Transcribe all of the material exactly, except for its pictures.

### Material supplied
┄┄┄┄┄┄
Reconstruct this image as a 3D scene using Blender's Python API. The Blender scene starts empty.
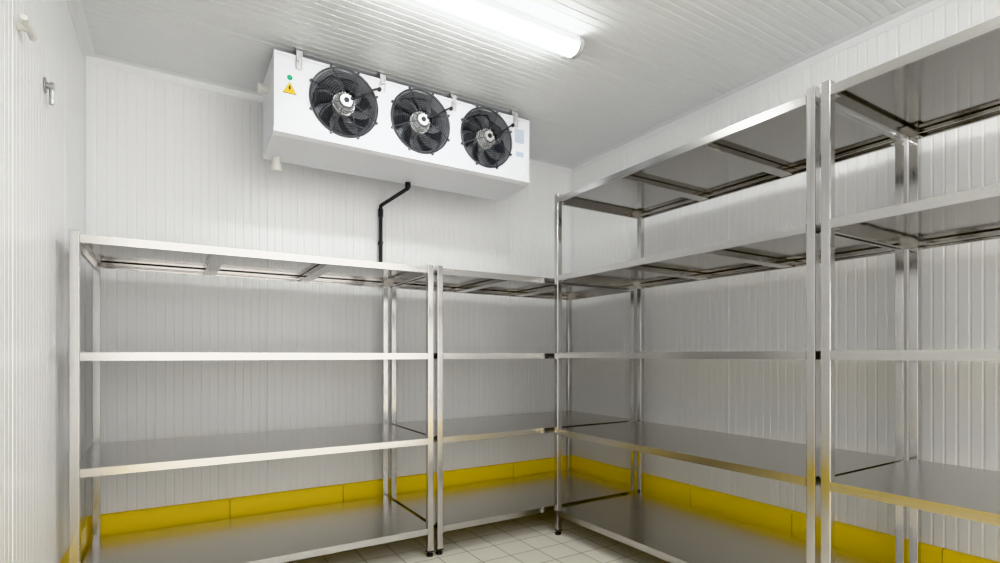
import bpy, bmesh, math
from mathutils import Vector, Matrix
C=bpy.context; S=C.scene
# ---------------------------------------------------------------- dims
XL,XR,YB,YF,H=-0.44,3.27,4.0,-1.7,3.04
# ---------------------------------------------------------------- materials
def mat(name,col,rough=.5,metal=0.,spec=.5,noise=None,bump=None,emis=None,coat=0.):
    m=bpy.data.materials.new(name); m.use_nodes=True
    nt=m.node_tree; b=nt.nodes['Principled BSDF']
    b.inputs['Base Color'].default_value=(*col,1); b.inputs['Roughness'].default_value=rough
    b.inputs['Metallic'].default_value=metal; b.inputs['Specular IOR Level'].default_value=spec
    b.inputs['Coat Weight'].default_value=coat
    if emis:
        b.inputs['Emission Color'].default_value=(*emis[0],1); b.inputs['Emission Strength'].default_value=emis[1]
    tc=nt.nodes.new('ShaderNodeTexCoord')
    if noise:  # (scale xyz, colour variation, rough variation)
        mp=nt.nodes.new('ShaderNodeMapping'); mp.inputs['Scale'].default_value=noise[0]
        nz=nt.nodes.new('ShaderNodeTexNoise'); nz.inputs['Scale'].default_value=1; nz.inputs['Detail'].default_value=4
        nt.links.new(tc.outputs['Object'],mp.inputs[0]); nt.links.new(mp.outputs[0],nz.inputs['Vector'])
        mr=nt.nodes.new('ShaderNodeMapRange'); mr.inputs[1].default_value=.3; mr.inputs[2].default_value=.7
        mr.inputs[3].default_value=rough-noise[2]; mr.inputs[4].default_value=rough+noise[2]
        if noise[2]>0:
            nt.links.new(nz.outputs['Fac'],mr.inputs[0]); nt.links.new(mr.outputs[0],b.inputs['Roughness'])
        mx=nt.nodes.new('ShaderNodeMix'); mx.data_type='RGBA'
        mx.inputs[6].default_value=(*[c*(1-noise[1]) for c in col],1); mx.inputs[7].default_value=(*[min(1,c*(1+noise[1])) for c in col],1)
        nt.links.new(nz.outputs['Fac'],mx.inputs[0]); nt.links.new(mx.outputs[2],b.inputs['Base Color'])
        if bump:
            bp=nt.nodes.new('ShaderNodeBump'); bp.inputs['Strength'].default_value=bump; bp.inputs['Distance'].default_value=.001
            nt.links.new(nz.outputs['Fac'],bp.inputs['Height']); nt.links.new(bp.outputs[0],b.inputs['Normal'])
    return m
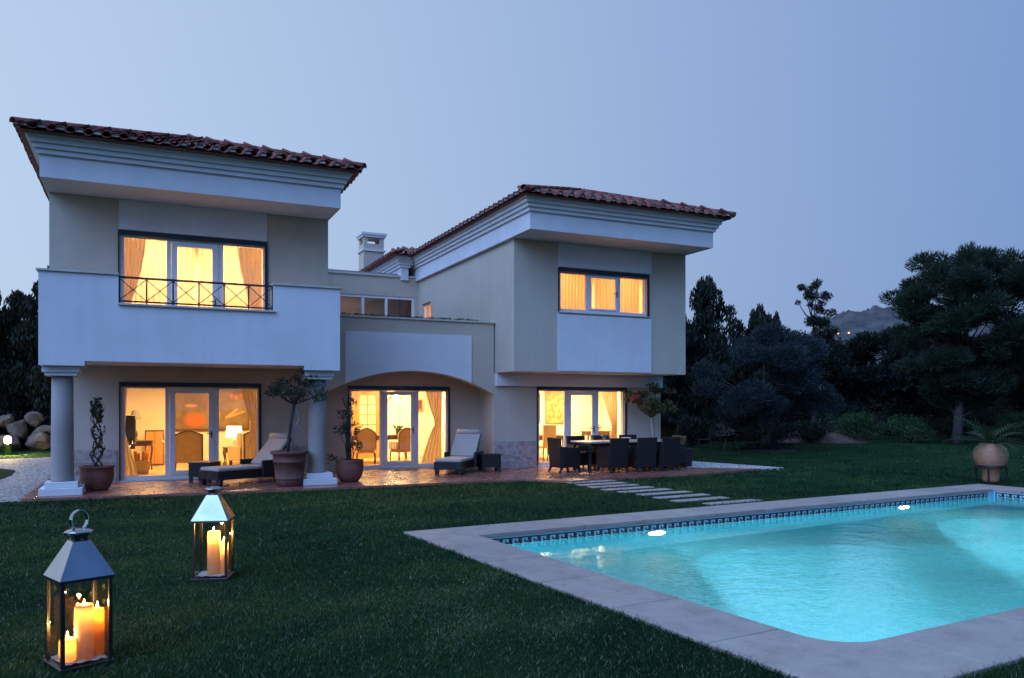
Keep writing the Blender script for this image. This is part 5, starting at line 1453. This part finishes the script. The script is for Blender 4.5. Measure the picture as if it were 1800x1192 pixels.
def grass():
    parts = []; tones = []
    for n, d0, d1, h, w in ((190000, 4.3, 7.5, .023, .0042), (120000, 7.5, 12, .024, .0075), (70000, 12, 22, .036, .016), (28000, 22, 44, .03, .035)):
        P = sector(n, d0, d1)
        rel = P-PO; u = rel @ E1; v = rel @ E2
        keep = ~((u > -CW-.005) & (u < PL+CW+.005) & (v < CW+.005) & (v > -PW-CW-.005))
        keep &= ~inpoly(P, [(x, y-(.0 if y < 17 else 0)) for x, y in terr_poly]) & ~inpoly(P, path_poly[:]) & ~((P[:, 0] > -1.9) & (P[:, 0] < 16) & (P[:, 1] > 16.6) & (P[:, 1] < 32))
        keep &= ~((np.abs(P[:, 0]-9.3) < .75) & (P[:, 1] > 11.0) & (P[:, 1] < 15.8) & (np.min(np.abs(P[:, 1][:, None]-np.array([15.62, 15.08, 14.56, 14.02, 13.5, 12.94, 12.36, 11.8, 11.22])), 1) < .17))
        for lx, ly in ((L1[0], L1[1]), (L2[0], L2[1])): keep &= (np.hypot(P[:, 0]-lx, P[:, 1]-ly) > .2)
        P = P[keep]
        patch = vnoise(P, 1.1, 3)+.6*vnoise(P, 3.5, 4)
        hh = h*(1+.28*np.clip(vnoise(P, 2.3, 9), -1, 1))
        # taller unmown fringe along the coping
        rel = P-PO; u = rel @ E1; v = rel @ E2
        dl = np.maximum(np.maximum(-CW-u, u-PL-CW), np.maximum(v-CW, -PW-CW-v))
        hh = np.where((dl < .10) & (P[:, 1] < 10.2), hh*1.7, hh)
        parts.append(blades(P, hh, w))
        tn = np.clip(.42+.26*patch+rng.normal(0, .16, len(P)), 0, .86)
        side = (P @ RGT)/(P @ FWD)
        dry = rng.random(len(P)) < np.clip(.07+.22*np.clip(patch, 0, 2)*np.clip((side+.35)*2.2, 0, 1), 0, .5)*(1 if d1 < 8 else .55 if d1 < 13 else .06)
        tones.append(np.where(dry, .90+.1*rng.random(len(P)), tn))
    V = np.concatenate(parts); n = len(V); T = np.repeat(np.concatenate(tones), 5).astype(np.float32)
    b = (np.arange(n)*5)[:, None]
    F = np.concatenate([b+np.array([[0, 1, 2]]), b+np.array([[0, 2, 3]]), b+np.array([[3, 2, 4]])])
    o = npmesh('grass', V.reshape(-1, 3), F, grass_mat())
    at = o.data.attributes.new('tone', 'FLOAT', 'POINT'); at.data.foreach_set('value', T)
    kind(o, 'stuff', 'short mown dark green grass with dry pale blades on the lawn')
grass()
┄┄┄┄┄┄
### Completed task
Reconstruct this image as a 3D scene using Blender's Python API. The Blender scene starts empty.
import bpy, bmesh, math
from mathutils import Vector, Matrix
C=bpy.context; S=C.scene
# ---------------------------------------------------------------- dims
XL,XR,YB,YF,H=-0.44,3.27,4.0,-1.7,3.04
# ---------------------------------------------------------------- materials
def mat(name,col,rough=.5,metal=0.,spec=.5,noise=None,bump=None,emis=None,coat=0.):
    m=bpy.data.materials.new(name); m.use_nodes=True
    nt=m.node_tree; b=nt.nodes['Principled BSDF']
    b.inputs['Base Color'].default_value=(*col,1); b.inputs['Roughness'].default_value=rough
    b.inputs['Metallic'].default_value=metal; b.inputs['Specular IOR Level'].default_value=spec
    b.inputs['Coat Weight'].default_value=coat
    if emis:
        b.inputs['Emission Color'].default_value=(*emis[0],1); b.inputs['Emission Strength'].default_value=emis[1]
    tc=nt.nodes.new('ShaderNodeTexCoord')
    if noise:  # (scale xyz, colour variation, rough variation)
        mp=nt.nodes.new('ShaderNodeMapping'); mp.inputs['Scale'].default_value=noise[0]
        nz=nt.nodes.new('ShaderNodeTexNoise'); nz.inputs['Scale'].default_value=1; nz.inputs['Detail'].default_value=4
        nt.links.new(tc.outputs['Object'],mp.inputs[0]); nt.links.new(mp.outputs[0],nz.inputs['Vector'])
        mr=nt.nodes.new('ShaderNodeMapRange'); mr.inputs[1].default_value=.3; mr.inputs[2].default_value=.7
        mr.inputs[3].default_value=rough-noise[2]; mr.inputs[4].default_value=rough+noise[2]
        if noise[2]>0:
            nt.links.new(nz.outputs['Fac'],mr.inputs[0]); nt.links.new(mr.outputs[0],b.inputs['Roughness'])
        mx=nt.nodes.new('ShaderNodeMix'); mx.data_type='RGBA'
        mx.inputs[6].default_value=(*[c*(1-noise[1]) for c in col],1); mx.inputs[7].default_value=(*[min(1,c*(1+noise[1])) for c in col],1)
        nt.links.new(nz.outputs['Fac'],mx.inputs[0]); nt.links.new(mx.outputs[2],b.inputs['Base Color'])
        if bump:
            bp=nt.nodes.new('ShaderNodeBump'); bp.inputs['Strength'].default_value=bump; bp.inputs['Distance'].default_value=.001
            nt.links.new(nz.outputs['Fac'],bp.inputs['Height']); nt.links.new(bp.outputs[0],b.inputs['Normal'])
    return m
Keep writing the Blender script for this image. This is part 5, starting at line 1453. This part finishes the script. The script is for Blender 4.5. Measure the picture as if it were 1800x1192 pixels.
def grass():
    parts = []; tones = []
    for n, d0, d1, h, w in ((190000, 4.3, 7.5, .023, .0042), (120000, 7.5, 12, .024, .0075), (70000, 12, 22, .036, .016), (28000, 22, 44, .03, .035)):
        P = sector(n, d0, d1)
        rel = P-PO; u = rel @ E1; v = rel @ E2
        keep = ~((u > -CW-.005) & (u < PL+CW+.005) & (v < CW+.005) & (v > -PW-CW-.005))
        keep &= ~inpoly(P, [(x, y-(.0 if y < 17 else 0)) for x, y in terr_poly]) & ~inpoly(P, path_poly[:]) & ~((P[:, 0] > -1.9) & (P[:, 0] < 16) & (P[:, 1] > 16.6) & (P[:, 1] < 32))
        keep &= ~((np.abs(P[:, 0]-9.3) < .75) & (P[:, 1] > 11.0) & (P[:, 1] < 15.8) & (np.min(np.abs(P[:, 1][:, None]-np.array([15.62, 15.08, 14.56, 14.02, 13.5, 12.94, 12.36, 11.8, 11.22])), 1) < .17))
        for lx, ly in ((L1[0], L1[1]), (L2[0], L2[1])): keep &= (np.hypot(P[:, 0]-lx, P[:, 1]-ly) > .2)
        P = P[keep]
        patch = vnoise(P, 1.1, 3)+.6*vnoise(P, 3.5, 4)
        hh = h*(1+.28*np.clip(vnoise(P, 2.3, 9), -1, 1))
        # taller unmown fringe along the coping
        rel = P-PO; u = rel @ E1; v = rel @ E2
        dl = np.maximum(np.maximum(-CW-u, u-PL-CW), np.maximum(v-CW, -PW-CW-v))
        hh = np.where((dl < .10) & (P[:, 1] < 10.2), hh*1.7, hh)
        parts.append(blades(P, hh, w))
        tn = np.clip(.42+.26*patch+rng.normal(0, .16, len(P)), 0, .86)
        side = (P @ RGT)/(P @ FWD)
        dry = rng.random(len(P)) < np.clip(.07+.22*np.clip(patch, 0, 2)*np.clip((side+.35)*2.2, 0, 1), 0, .5)*(1 if d1 < 8 else .55 if d1 < 13 else .06)
        tones.append(np.where(dry, .90+.1*rng.random(len(P)), tn))
    V = np.concatenate(parts); n = len(V); T = np.repeat(np.concatenate(tones), 5).astype(np.float32)
    b = (np.arange(n)*5)[:, None]
    F = np.concatenate([b+np.array([[0, 1, 2]]), b+np.array([[0, 2, 3]]), b+np.array([[3, 2, 4]])])
    o = npmesh('grass', V.reshape(-1, 3), F, grass_mat())
    at = o.data.attributes.new('tone', 'FLOAT', 'POINT'); at.data.foreach_set('value', T)
    kind(o, 'stuff', 'short mown dark green grass with dry pale blades on the lawn')
grass()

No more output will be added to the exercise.